(IPS) If both Bolivian President Evo Morales and his vice president are voted out of office in a recall referendum that is to be held, they would be replaced — according to the constitution, and until new elections are held — by conservative businessman and Senator Óscar Ortiz from the eastern province of Santa Cruz.
Morales agreed late Thursday to the referendum, in which voters will have a chance to remove him, Vice President Álvaro García Linera, and the country’s nine provincial governors from office.
It was rightwing sectors in Santa Cruz, Bolivia’s wealthiest province, who held an autonomy referendum last Sunday that won the support of 85 percent of voters.
Analysts say the economic and political elites in Santa Cruz, which is rich in natural gas, farmland, iron ore, water and forestland, want autonomy in order to gain greater local control over the administration of natural resources and the taxies levied on them.
The pro-autonomy movement in Santa Cruz argues that the overwhelming support for last Sunday’s referendum — supporters of the leftwing Morales administration boycotted the vote, which the government regards as illegal — shows that support for the country’s first-ever indigenous president is starting to wane.
For that reason, on Thursday, just four days after the referendum, the opposition-controlled Senate dusted off the draft law for a recall referendum, which had already made it through the lower house of Congress.
Morales, looking serene, said late Thursday in a televised address that in his years as leader of the country’s coca farmers, he had always said "yes to the polls and no to arms."
"I want to reiterate our democratic position of submission to the will of the people, and to call on them to judge who is capable of governing," he added.
"Differences of opinion among officials should be resolved within the framework of the laws and the constitution, and not through referendums that do not respect the country’s institutions and laws," he added, referring to the autonomy vote in Santa Cruz, which was not approved by the National Electoral Council and which contravened the constitution.
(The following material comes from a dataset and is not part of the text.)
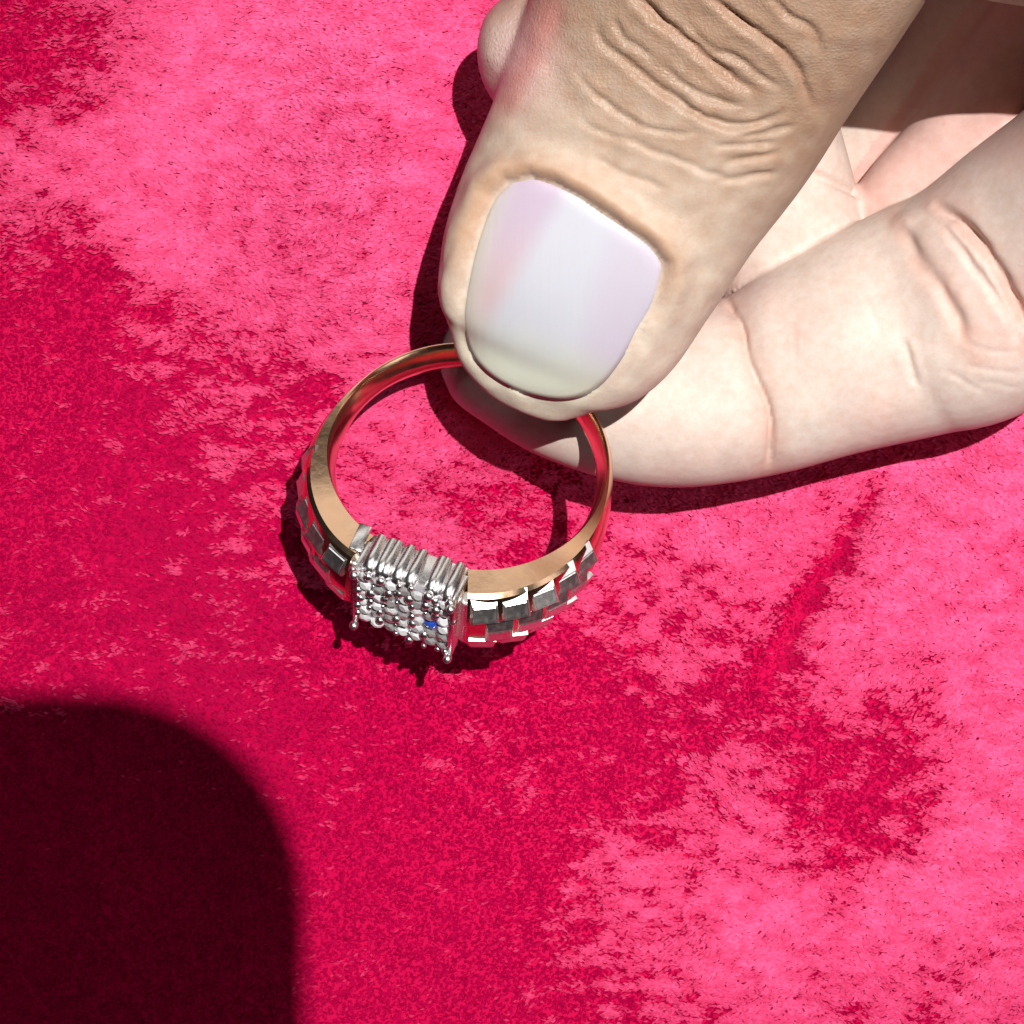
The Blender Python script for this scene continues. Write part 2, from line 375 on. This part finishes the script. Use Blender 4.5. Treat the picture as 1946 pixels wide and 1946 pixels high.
# skin pigment (tan back of the thumb, pale palm side) plus some painted light
n1 = vnoise(PX / 90, PY / 90, 81); n2 = vnoise(PX / 30, PY / 30, 82)
def mixc(a, b, t): return a + (b - a) * np.clip(t, 0, 1)[:, None]
TAN = np.array([.36, .238, .165]); PALE = np.array([.69, .585, .525]); PINK = np.array([.72, .45, .41]); BROWN = np.array([.50, .27, .15])
c = np.tile(PALE, (nv, 1))
n3 = vnoise(PX / 150 + 3, PY / 150, 83)
c = mixc(c, PINK, .6 * (n1 - .5) + .6 * (n3 - .45) + .15 * n2)
for cr in ([(1375,545),(1404,610),(1445,740),(1466,840),(1461,920)], [(1770,385),(1830,430),(1880,490),(1925,570),(1960,640)], [(1695,405),(1745,490),(1815,600),(1850,680)]):
    cd, _t = seg_dist(PX, PY, cr); c = mixc(c, np.array([.62, .36, .29]), .55 * np.exp(-(cd / 26) ** 2) * (.4 + .8 * n2))
back_ = np.clip((660 - PY + .45 * (PX - 1050)) / 640, 0, 1)
tc_ = mixc(np.tile(np.array([.76, .655, .555]), (nv, 1)), TAN, back_ + .25 * (n2 - .5))
c = np.where(isthumb[:, None], tc_, c)
c = mixc(c, PINK, .75 * (owner == 4))  # little finger pinker: its different light put into the skin colour
fold = tm * (~ins) * np.exp(-((dn - 14) / 24) ** 2) * np.clip((640 - PY) / 200, 0, 1)
c = mixc(c, BROWN, .6 * fold)
c = mixc(c, np.array([.80, .74, .60]), .85 * tm * np.exp(-(np.maximum(dn - 6, 0) / 42) ** 2) * np.clip((PY - 560) / 110, 0, 1) * np.clip((1150 - PX) / 60, 0, 1))
bulge = np.exp(-((PX - 985) / 70) ** 2 - ((PY - 110) / 90) ** 2) * tm
c = mixc(c, np.array([.84, .62, .60]), .9 * bulge)  # reflected pink light painted onto the bulge
for cr in ([(1190,-30),(1251,36),(1305,80),(1345,112),(1389,150),(1440,175)], [(1330,-25),(1403,38),(1444,66),(1481,97),(1516,138),(1552,212)]):
    cd, _t = seg_dist(PX, PY, cr); c = mixc(c, np.array([.42, .24, .16]), .5 * tm * np.exp(-(cd / 8) ** 2))
bd, _t = seg_dist(PX, PY, [(1045, 20), (1015, 100), (965, 185)])
c = mixc(c, np.array([.62, .22, .20]), .65 * tm * np.exp(-(bd / 30) ** 2))  # soft pinkish shadow between bulge and thumb, painted as a red band
c = c * (.95 + .1 * n2)[:, None]
a = hm.color_attributes.new('skin', 'FLOAT_COLOR', 'POINT')
a.data.foreach_set('color', np.concatenate([c, np.ones((nv, 1))], 1).astype(np.float32).ravel())
a = hm.attributes.new('back', 'FLOAT', 'POINT'); a.data.foreach_set('value', (tm * np.clip((330 - PY) / 200, .15, 1) * (~ins)).astype(np.float32))
hm.polygons.foreach_set('use_smooth', np.ones(len(hm.polygons), bool)); hm.name = 'hand'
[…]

The only precedent in Latin America for a presidential recall referendum was the one held in 2004 in Venezuela, when Hugo Chávez won the support of 59 percent of voters. The Venezuelan constitution rewritten under Chávez allows voters to hold signature drives to request recall referendums for elected officials.
According to the law approved by the Bolivian Senate Thursday, the recall referendum must be held within 90 days after Morales signs the measure. To stay in office, Morales, Linera and the governors will all have to win as many or more votes as they garnered when they were elected in 2005. In the president’s case, that means 53.7 percent of the vote.
If any of the officials are voted out of office, elections must be immediately called to replace them.
A defeat for Morales would give rise to an unexpected transition of power from the leftist Movement to Socialism (MAS) party, identified with the country’s indigenous people and social movements, to conservative, free-market sectors that are in favour of foreign investment and foreign oil companies, as were the governments that governed Bolivia prior to the current administration.
In June, meanwhile, autonomy referendums will be held in the provinces of Beni, Pando and Tarija, which along with Santa Cruz make up Bolivia’s relatively rich eastern lowlands region that accounts for most of the country’s natural gas production, industry, agribusiness and gross domestic product.
In addition, the population of eastern Bolivia tends to be lighter-skinned than the people in the western highlands, home to the country’s impoverished indigenous majority.
On Thursday, the rightwing opposition party Poder Democrático y Social (PODEMOS), led by former president Jorge Quiroga (2001-2002) once again took up the draft law for the recall referendum, which was originally submitted by Morales himself on Dec. 5, when his popularity ratings stood at over 70 percent, compared to 55 percent today, according to private polling firms.
At that time, facing sometimes violent protests by the opposition, triggered by approval of the draft constitution being drawn up by a constituent assembly in which the MAS delegates hold a majority of seats, Morales challenged his opponents, especially governors Rubén Costas of Santa Cruz, Ernesto Suárez of Beni, Mario Cossío of Tarija, and Leopoldo Fernández of Pando, to a recall referendum.
The rightwing opposition and business community in Bolivia, South America’s poorest country, are unhappy with the measures taken by the Morales administration, which have included a literacy drive, a programme to provide healthcare to the poor with support from Cuba and Venezuela, and the renegotiation of natural gas contracts with foreign oil companies, which pushed the state’s annual revenues up from 180 million to two billion dollars.
Morales has also been criticised by the opposition, sometimes with racist epithets, because of his focus on improving the lot of indigenous people, who have historically suffered discrimination and racism in Bolivia.